If you’re happy with the car and you have successfully negotiated a good deal for it, it’s time to finalize the sale.

Before you sign the contract, read it carefully one more time. It’s best if you have the dealership email it to you so you can take your time reviewing it at home, without salespeople breathing down your neck.

Ask as many questions as you want and make sure that no extra fees or add-ons have been added to the total price. If everything checks out and you feel confident that you have a good grasp of all the clauses in the contract, sign it and the car is yours.

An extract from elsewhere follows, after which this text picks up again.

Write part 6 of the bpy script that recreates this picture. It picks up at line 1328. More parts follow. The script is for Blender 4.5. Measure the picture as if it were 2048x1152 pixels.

Just remember that before you leave the dealership, you’ll likely need to get car insurance for your new car.

Consider buying a used car or a CPO

A great way to make the most out of your money is to buy a used car, especially if it’s a Certified Pre-Owned (CPO) model.

A CPO comes with the manufacturer’s backing, effectively keeping you safe from the most common problems associated with second-hand cars such as fake mileage, hidden damages, or theft records. And, considering that cars lose between 20 and 30% of their value in the first year of their lives, CPOs also come at a far better price than brand-new cars. 

Not all used cars qualify to be awarded the Certified badge by the manufacturer. In fact, the restrictions are quite limiting, making sure that only the best second-hand cars get to the inspecting and reconditioning process that precedes the CPO status.

To read more about the benefits of Certified Pre-Owned vehicles, check out the articles on our blog.

There are two parts to buying a new car. One has to do with what happens before you step foot into the dealership – getting preapproved, researching models and dealerships, finding out what’s a fair price for your trade-in. The other is knowing how to deal with salespeople so that you get a good final price for your new car and you stay clear of expensive, unnecessary add-ons.

What to do before buying a new car? Know the car market, know your budget and take your time at the dealership so that you don’t get pressured into spending more than you want to.


Is it worth buying a new car in 2024?

It depends on your financial situation. New cars can be considered a luxury if you take into account how steep is their depreciation curve in the first two years of their lives. 

Can I get a car loan when buying a new car?

Of course. All car loan providers favor new cars as collateral, so you’ll get the best APRs and loan conditions when shopping for a brand-new vehicle.

Why is test driving important?

Because that is the only way to see how the car feels and handles on the road. On paper, almost any car can sound enticing, but that can all change as soon as you step behind the wheel. Make sure to test drive any car before you buy it.